## Given instruction
Leaving out all pictures, copy exactly the lines from the one containing "Write a Blender" down to the one containing "cd.dof.use_dof = True;", both of them included.

## Input material
# # # # #

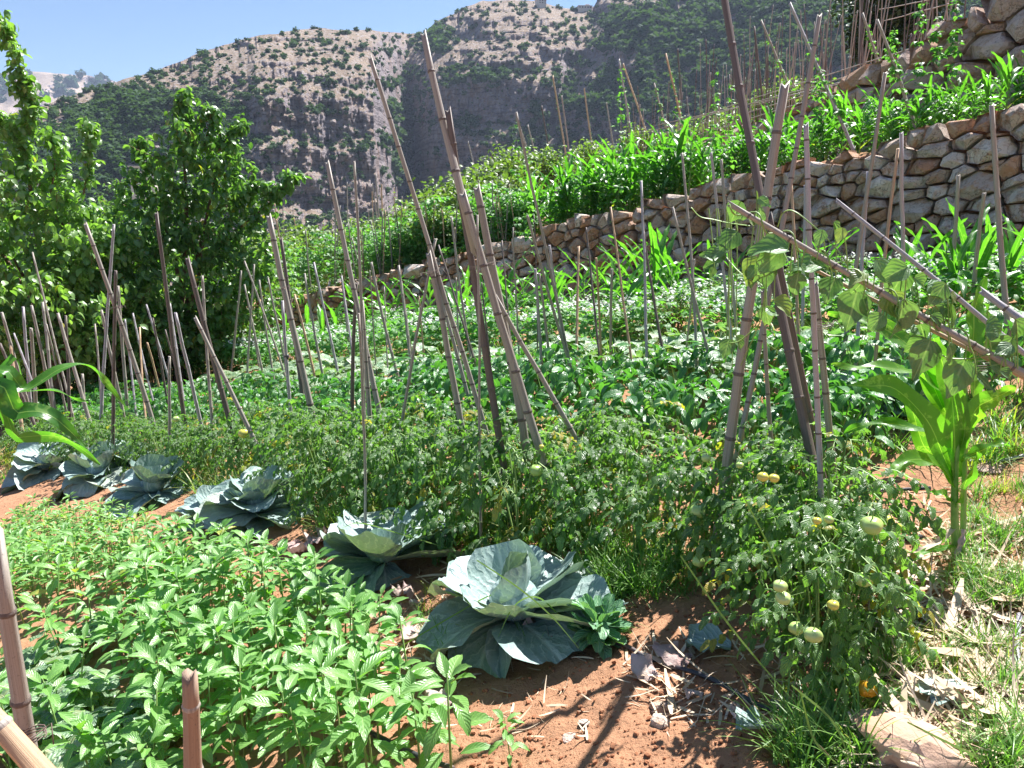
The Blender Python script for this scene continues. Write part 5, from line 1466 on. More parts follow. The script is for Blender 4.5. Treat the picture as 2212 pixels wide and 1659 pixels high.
# ties of rusty wire where poles are bound together, and the black knot
def tie(sx, sy, d, r0, label, mat='wire', turns=3, name='wire_tie', th_=0.0012, tilt=0.2):
    c = P(sx, sy, d); pts = []
    for k in range(turns * 12 + 1):
        a = k / 12 * 6.283; pts.append([r0 * math.cos(a), r0 * math.sin(a), 0.006 * k / 12 + tilt * r0 * math.cos(a) - 0.008])
    pts += [[r0 * 1.4, 0.01, 0.02], [r0 * 1.9, -0.01, -0.01]]
    g = Geo(); g.add(tubeT(pts, th_, 4)); o = link(name, g.mesh(name, M[mat])); o.location = c
    tag(o, label, 'wire tie')
tie(1040, 575, 3.5, .062, 'rusty wire binding the poles of the central bundle')
tie(928, 590, 3.95, .05, 'rusty wire binding the second tripod bundle')
tie(1776, 705, 2.42, .034, 'curled rusty wire tied round the long bleached pole')
tie(604, 625, 5.2, .045, 'wire binding the thick split pole left of centre')
tie(250, 665, 5.6, .045, 'wire binding the cane bundle before the fruit trees')
tie(2125, 790, 1.93, .030, 'wire binding the vine-wrapped slanting poles at the right edge')
tie(68, 1590, 1.2, .024, 'wire twisted round the pole in the lower left corner')
c = P(620, 771, (kn.location.y)); g = Geo(); T = lumpT(5, 2, 0.5, (.022, .02, .025)); g.add(T, mat1((0, 0, 0)))
for q_ in range(3): g.add(leafT(.05, .016, [1, .8, .5, .1], nx=1, curl=-1.0), mat1((0, 0, 0), q_ * 2.2, .3))
tag(link('plastic_knot', g.mesh('plastic_knot', M['hose'])), 'black plastic knot on the bleached cane left of centre', 'knot').location = c

# ------------------------------------------------------------------ canes on the upper terraces
random.seed(33)
VINES = []
wh = 'above the stone wall'
for a in [(1706, 7, 1798, 219, 6), (1863, 29, 1904, 154, 5), (1895, 44, 1945, 188, 6), (1644, 44, 1709, 205, 4), (1629, 58, 1647, 212, 4), (1194, 164, 1221, 362, 4), (1262, 191, 1283, 325, 3.5), (1310, 222, 1327, 328, 3), (1337, 128, 1368, 318, 4),
          (1346, 138, 1399, 290, 4), (1413, 180, 1443, 294, 3.5), (1438, 116, 1474, 267, 4), (1464, 106, 1471, 205, 3.5), (1170, 229, 1194, 372, 3.5), (1213, 207, 1235, 376, 3.5), (1115, 250, 1160, 370, 4), (1140, 270, 1170, 380, 3.5), (1011, 306, 1030, 386, 3), (1075, 60, 1076, 61, 0)][:-1]:
    o = cane(*a, mat='cane', h=0.75, where=wh, group='canes on the terrace above the wall')
    VINES.append((a, o))
wh = 'in the far bean plots'
for k in range(50):
    sx = U(600, 1130); sy = U(470, 590) - (sx - 850) * 0.12; L = U(60, 120); l = U(-22, 6)
    cane(sx + l, sy - L, sx, sy, U(2.0, 3.2), 'cane' if U(0, 1) < .7 else 'canetan', h=0.7, where='in the far bean plots', group='canes in the far bean plots', near_=False)
# the dense stand of bare canes on the upper terrace
def upper_cane(x, y, L, lx, ly, rad, mat):
    z = Hs(x, y); o = cane_obj((x + lx, y + ly, z + L), (x, y, z), rad, mat, int(x * 97 + y * 31) & 1023, False, lift=.1)
    tag(o, None, 'cane pole'); return o
cnt = 0
Lv_ = np.concatenate([[0], np.cumsum(np.hypot(*np.diff(W2, axis=0).T))])
for k in range(1400):
    if cnt >= 165: break
    u = Lv_[2] + U(0.2, 20.0); off_ = U(0.6, 5.5) ** 1.0
    x = float(np.interp(u, Lv_, W2[:, 0])) + 0.8 * off_; y = float(np.interp(u, Lv_, W2[:, 1])) + 0.6 * off_
    z = Hs(x, y); sx, sy = project(x, y, z)
    if not (1340 < sx < 2080): continue
    if sx < 1500 and U(0, 1) < .4: continue
    L = U(1.5, 2.6); o = upper_cane(x, y, L, U(-.35, .22), U(-.2, .2), U(.010, .016), 'cane' if U(0, 1) < .6 else 'canedark')
    zone = 'left of the dark charred pole' if sx < 1600 else ('between the right tripod poles' if sx < 1750 else 'below the dark evergreen tree')
    o['label'] = 'one of many thin bare canes in the dense stand %s' % zone; o['group'] = 'dense stand of bare canes ' + zone
    cnt += 1
for k, (x0, y0, x1, y1) in enumerate([(1400, 285, 1990, 120), (1420, 270, 1960, 150), (1480, 300, 1900, 170), (1500, 255, 2000, 95), (1620, 230, 1985, 130), (1560, 262, 1930, 140), (1900, 20, 2060, -12), (1910, 45, 2050, 8)]):
    d = 15.5
    a, b_ = P(x0, y0, d + 1.2), P(x1, y1, d - 2.4)
    o = cane_obj(a, b_, 0.010, 'cane', 700 + k, False, 0.002, lift=0)
    tag(o, None, 'cane pole'); later(o, 'long level cane rail', 'cane rails tied across the upper canes', 'tied across the upper bare canes')

# ------------------------------------------------------------------ bean vines twining up canes
def vine_on(p_top, p_base, f0, f1, nleaf, size, seed, label, rad=0.02, mat='bean'):
    r = np.random.default_rng(seed); a, b_ = frame(np.array(p_base) - p_top)
    root = bpy.data.objects.new('bean_vine', None); COL.objects.link(root); root.location = p_base
    tag(root, label, 'bean vine'); g = Geo(); gf = Geo(); pts = []
    for k in range(60):
        f = f0 + (f1 - f0) * k / 59; c = np.array(p_base) * (1 - f) + np.array(p_top) * f - p_base; th = k * 0.75
        pts.append(c + rad * (a * math.cos(th) + b_ * math.sin(th)))
    g.add(tubeT(pts, 0.003, 4)); s_ = link('stem', g.mesh('stem', M['stem']), root)
    for k in range(nleaf):
        t = r.uniform() ** 0.8; p = pts[int(t * 59)]; az_ = r.uniform(0, 6.28); s = size * (1.25 - 0.6 * t) * r.uniform(.7, 1.2)
        for da in (-1.1, 0, 1.1): gf.add(BNL[r.integers(3)], mat1(p + np.array([-math.sin(az_ + da), math.cos(az_ + da), 0]) * 0.03 * s, az_ + da, r.uniform(-.8, .2), r.uniform(-.4, .4), s * .9), tint=r.uniform())
    o = link('foliage', gf.mesh('foliage', M[mat]), root); o['kind'] = 'stuff'
    return root
k = 0
for a, o in VINES:
    if a[4] < 3.4 or k % 5 == 4 : k += 1; continue
    t_, b2 = [(t, b2) for oo, t, b2, _ in CANES if oo is o][0]
    v = vine_on(t_, b2, 0.15, U(.75, .97), 26, 1.1, 50 + k, '', 0.02)
    later(v, 'bean vine climbing a cane', 'bean vines climbing canes above the wall', 'above the stone wall'); k += 1
for (sx, sy, L, d) in [(1125, 300, 90, 13.5), (1150, 330, 70, 12.5), (1350, 180, 100, 12.0), (1560, 190, 90, 11), (1590, 200, 60, 11), (2000, 60, 110, 10.5), (2035, 90, 110, 10.2), (2075, 60, 130, 10), (1940, 100, 80, 11), (1780, 190, 60, 11)]:
    b2 = P(sx, sy + 120, d); b2[2] = Hs(b2[0], b2[1]); t_ = P(sx - 12, sy - L / 2, d)
    v = vine_on(t_, b2, 0.3, 1.0, 34, 1.15, 80 + sx, '', 0.03); later(v, 'tall green vine above the maize', 'tall vines above the maize', 'on the upper terrace')
def GN(sx, sy):
    p = G(sx, sy); p[2] = Hn(p[0], p[1])[0]; return p
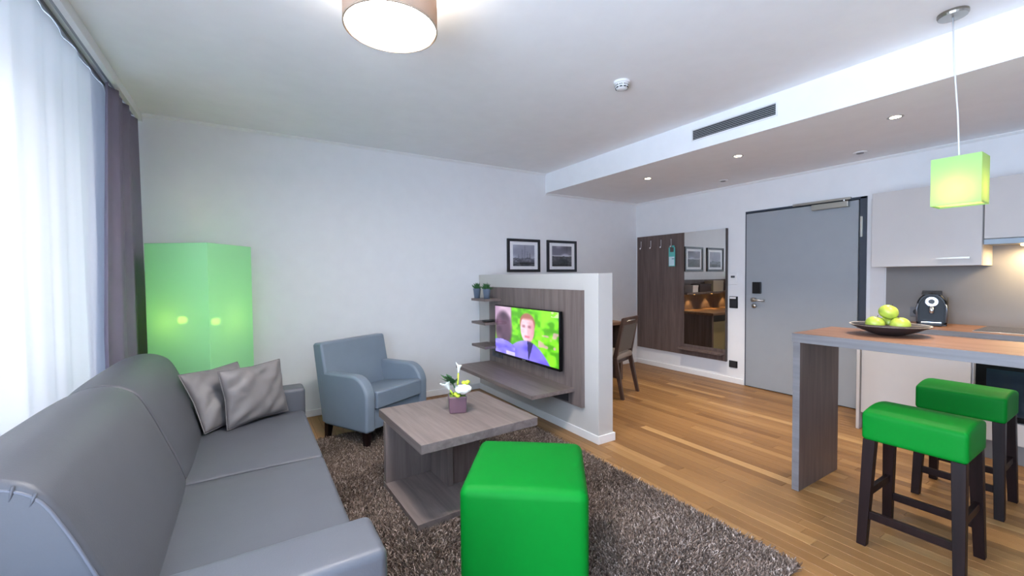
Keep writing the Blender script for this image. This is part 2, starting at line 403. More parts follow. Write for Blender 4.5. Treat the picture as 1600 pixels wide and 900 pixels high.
# ------------------------------------------------------------------ entrance door
dr = struct(thing('door_1', 'flush grey-blue entrance door in a dark steel frame', 'door', (XB, 2.2, 0))); del dr['category']
B('frame', (XB-.012, XB+.10, DY0, DY0+.055, 0, DZ), frame_dark, dr, .003)
B('frame', (XB-.012, XB+.10, DY1-.014, DY1, 0, DZ), frame_dark, dr, .003)
B('frame', (XB-.012, XB+.10, DY0, DY1, DZ-.022, DZ), frame_dark, dr, .003)
leaf = B('door_leaf', (XB-.022, XB+.03, DY0+.062, DY1-.018, .008, DZ-.03), door_m, dr, .002)
B('sill_shadow_gap', (XB-.005, XB+.10, DY0+.05, DY1-.01, 0, .008), dark_gap, dr)
B('hinge', (XB-.03, XB-.008, DY0+.028, DY0+.048, 1.70, 1.90), steel, dr, .003)
B('hinge', (XB-.03, XB-.008, DY0+.028, DY0+.048, .2, .4), steel, dr, .003)
xl = XB-.022
B('card_reader', (xl-.022, xl, 2.60, 2.70, 1.12, 1.255), black_pl, leaf, .006)
h = MB(); h.tube([(xl, 2.68, 1.045), (xl-.045, 2.68, 1.045)], .024, 16); h.build('handle_rose', steel, leaf, True, smooth=True)
h = MB(); h.tube([(xl-.05, 2.69, 1.045), (xl-.055, 2.67, 1.045), (xl-.055, 2.545, 1.043)], .010, 12); h.build('handle', steel, leaf, True, smooth=True)
h = MB(); h.tube([(xl, 2.68, .975), (xl-.02, 2.68, .975)], .026, 16); h.build('lock_cylinder', steel, leaf, True, smooth=True)
cl = B('door_closer', (xl-.055, xl, 1.76, 2.08, 2.005, 2.062), steel, dr, .006)
B('closer_rail', (XB-.05, XB-.012, 1.75, 2.27, 2.075, 2.10), steel, dr, .003)
h = MB(); h.tube([(xl-.03, 1.80, 2.06), (xl-.035, 1.80, 2.08)], .01, 10); h.build('closer_pivot', steel, dr, True)

# ------------------------------------------------------------------ wall fittings by the door
t = thing('thermostat', 'small white thermostat above the card switch beside the door', 'thermostat', (XB, 2.95, 1.29))
B('case', (XB-.014, XB, 2.895, 3.005, 1.22, 1.36), white_pl, t, .004); B('display', (XB-.0155, XB-.013, 2.925, 2.975, 1.305, 1.33), mat('lcd_grey', (70, 74, 78), .2), t)
t = thing('card_switch', 'black key-card switch with white slot beside the door', 'switch', (XB, 2.95, 1.0))
B('plate', (XB-.012, XB, 2.89, 2.995, .93, 1.075), black_pl, t, .004); B('card_slot', (XB-.02, XB-.012, 2.91, 2.985, 1.045, 1.068), white_pl, t, .002)
B('rocker', (XB-.018, XB-.012, 2.905, 2.985, .94, 1.03), mat('anthracite_plastic', (44, 45, 50), .35), t, .003)
t = thing('wall_socket', 'black double socket low on the wall beside the door', 'socket', (XB, 2.945, .235))
B('plate', (XB-.012, XB, 2.89, 2.995, .19, .275), black_pl, t, .003); B('insert', (XB-.016, XB-.011, 2.905, 2.98, .2, .265), MATS['anthracite_plastic'], t, .004)

# ------------------------------------------------------------------ wardrobe panel with hooks and mirror
wp = thing('coat_rack_panel', 'brown wall panel with coat hooks and tall mirror', 'coat rack', (5.06, 3.73, .26))
for y0, y1 in ((4.03, 4.44), (3.625, 4.0285)): B('board', (5.045, XB, y0, y1, .255, 1.922), brown_panel, wp, .001)
B('board', (5.045, XB, 3.03, 3.624, .255, .40), brown_panel, wp, .001)
B('edge_strip', (5.04, XB, 3.02, 3.032, .255, 1.922), mat('dark_edge', (70, 62, 60), .5), wp)
mm = bpy.data.materials.new('mirror_glass'); mm.use_nodes = True; b = mm.node_tree.nodes['Principled BSDF']; b.inputs['Base Color'].default_value = (.80, .79, .76, 1); b.inputs['Metallic'].default_value = 1; b.inputs['Roughness'].default_value = .004
B('mirror', (5.05, XB, 3.033, 3.622, .402, 1.922), mm, wp)
B('ledge', (4.945, 5.045, 3.04, 3.66, .335, .36), brown_panel, wp, .002)
for yy in (4.33, 4.15, 3.97, 3.80):
    k = MB(); k.tube([(5.045, yy+.025, 1.86), (5.03, yy+.02, 1.845), (5.0, yy-.005, 1.745), (4.985, yy-.01, 1.735)], [.007, .007, .006, .006], 8)
    k.sphere((4.98, yy-.01, 1.74), .016, 10, 6); k.build('hook', chrome, wp, True, smooth=True)
dh = thing('door_hanger', 'teal and white door hanger card on the last coat hook', 'door hanger', (5.0, 3.79, 1.5))
k = MB(); n_ = 16; out = [(3.79-.052, 1.465), (3.79+.052, 1.465), (3.79+.052, 1.72), (3.79+.03, 1.75), (3.79-.03, 1.75), (3.79-.052, 1.72)]
vs = []; fs = []
hole = [(3.79+.028*math.cos(2*PI*i/12), 1.70+.028*math.sin(2*PI*i/12)) for i in range(12)]
bm = bmesh.new()
teal = mat('teal_card', (90, 178, 170), .5)
k.box(5.006, 5.008, 3.738, 3.842, 1.465, 1.665); k.box(5.006, 5.008, 3.738, 3.76, 1.665, 1.73); k.box(5.006, 5.008, 3.82, 3.842, 1.665, 1.73); k.box(5.006, 5.008, 3.75, 3.83, 1.73, 1.755)
k.build('card', teal, dh, True); bm.free()
B('print', (5.0045, 5.006, 3.75, 3.836, 1.475, 1.60), mat('pale_card_print', (196, 220, 226), .5), dh)
B('print_bar', (5.0038, 5.0045, 3.75, 3.79, 1.565, 1.575), mat('blue_print', (70, 110, 130), .5), dh)

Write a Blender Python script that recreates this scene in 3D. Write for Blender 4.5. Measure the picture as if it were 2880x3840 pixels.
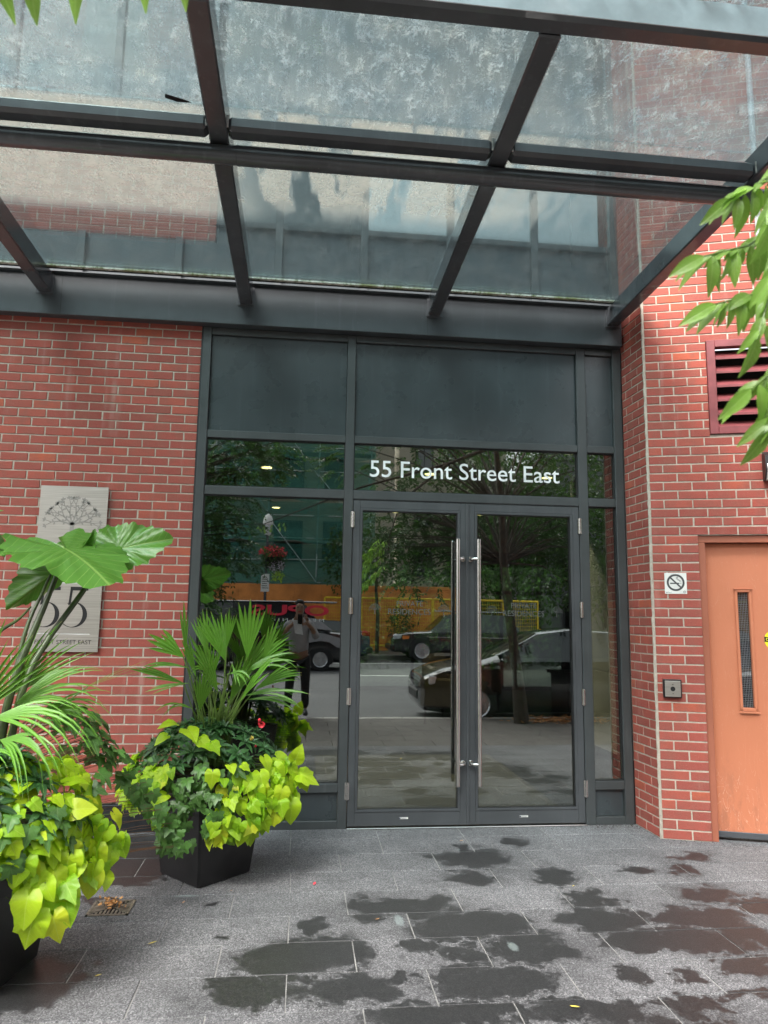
import bpy, bmesh, math, random
from mathutils import Vector, Matrix, Quaternion, noise as mnoise
random.seed(7)
for o in list(bpy.data.objects): bpy.data.objects.remove(o)
SC = bpy.context.scene
COL = SC.collection
R = math.radians

# ------------------------------------------------------------------ camera
cd = bpy.data.cameras.new('camera')
cam = bpy.data.objects.new('camera', cd); COL.objects.link(cam); SC.camera = cam
cd.sensor_fit = 'VERTICAL'; cd.sensor_height = 36.0; cd.sensor_width = 27.0
cd.lens = 36.0 * 2728.9 / 3840.0
cd.clip_start = 0.02; cd.clip_end = 600
CAM = Vector((0.8255, -5.4733, 1.5079))
right = Vector((0.993617, -0.111805, 0.014985)); fwd = Vector((0.108553, 0.983821, 0.142524)); up = Vector((-0.030678, -0.139988, 0.989678))
cam.matrix_world = Matrix(((right.x, up.x, -fwd.x, CAM.x), (right.y, up.y, -fwd.y, CAM.y), (right.z, up.z, -fwd.z, CAM.z), (0, 0, 0, 1)))
cd.dof.use_dof = True; cd.dof.focus_distance = 5.3; cd.dof.aperture_fstop = 5.0

# ------------------------------------------------------------------ sky, sun, exposure
SUN_EL, SUN_AZ = 52, 215      # sun behind the camera, veiled by cloud
w = bpy.data.worlds.new('World'); SC.world = w; w.use_nodes = True
nt = w.node_tree; nt.nodes.clear()
sky = nt.nodes.new('ShaderNodeTexSky'); sky.sky_type = 'NISHITA'; sky.sun_disc = False
sky.sun_elevation = R(SUN_EL); sky.sun_rotation = R(SUN_AZ); sky.air_density = 1.0; sky.dust_density = 6.0; sky.ozone_density = 1.0
hs = nt.nodes.new('ShaderNodeHueSaturation'); hs.inputs['Saturation'].default_value = 0.22
bg = nt.nodes.new('ShaderNodeBackground'); bg.inputs['Strength'].default_value = 0.15
wo = nt.nodes.new('ShaderNodeOutputWorld')
nt.links.new(sky.outputs[0], hs.inputs['Color']); nt.links.new(hs.outputs[0], bg.inputs[0]); nt.links.new(bg.outputs[0], wo.inputs[0])
sd = bpy.data.lights.new('sun', 'SUN'); sd.energy = 1.0; sd.angle = R(25); sd.color = (1, 0.97, 0.92)
sun = bpy.data.objects.new('sun', sd); COL.objects.link(sun)
az = R(SUN_AZ)
sdir = Vector((math.sin(az) * math.cos(R(SUN_EL)), math.cos(az) * math.cos(R(SUN_EL)), math.sin(R(SUN_EL))))
sun.rotation_euler = sdir.to_track_quat('Z', 'Y').to_euler()
sun.location = (0, -10, 20)
vs = SC.view_settings; vs.view_transform = 'Standard'; vs.look = 'None'; vs.exposure = 1.75; vs.gamma = 1.0; vs.use_curve_mapping = False
SC.render.engine = 'CYCLES'
cy = SC.cycles; cy.max_bounces = 10; cy.diffuse_bounces = 3; cy.glossy_bounces = 4; cy.transmission_bounces = 6; cy.transparent_max_bounces = 24
cy.use_denoising = True; cy.caustics_reflective = False; cy.caustics_refractive = False; cy.sample_clamp_indirect = 8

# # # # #

## Result of this task
Write a Blender Python script that recreates this scene in 3D. Write for Blender 4.5. Measure the picture as if it were 2880x3840 pixels.
import bpy, bmesh, math, random
from mathutils import Vector, Matrix, Quaternion, noise as mnoise
random.seed(7)
for o in list(bpy.data.objects): bpy.data.objects.remove(o)
SC = bpy.context.scene
COL = SC.collection
R = math.radians

# ------------------------------------------------------------------ camera
cd = bpy.data.cameras.new('camera')
cam = bpy.data.objects.new('camera', cd); COL.objects.link(cam); SC.camera = cam
cd.sensor_fit = 'VERTICAL'; cd.sensor_height = 36.0; cd.sensor_width = 27.0
cd.lens = 36.0 * 2728.9 / 3840.0
cd.clip_start = 0.02; cd.clip_end = 600
CAM = Vector((0.8255, -5.4733, 1.5079))
right = Vector((0.993617, -0.111805, 0.014985)); fwd = Vector((0.108553, 0.983821, 0.142524)); up = Vector((-0.030678, -0.139988, 0.989678))
cam.matrix_world = Matrix(((right.x, up.x, -fwd.x, CAM.x), (right.y, up.y, -fwd.y, CAM.y), (right.z, up.z, -fwd.z, CAM.z), (0, 0, 0, 1)))
cd.dof.use_dof = True; cd.dof.focus_distance = 5.3; cd.dof.aperture_fstop = 5.0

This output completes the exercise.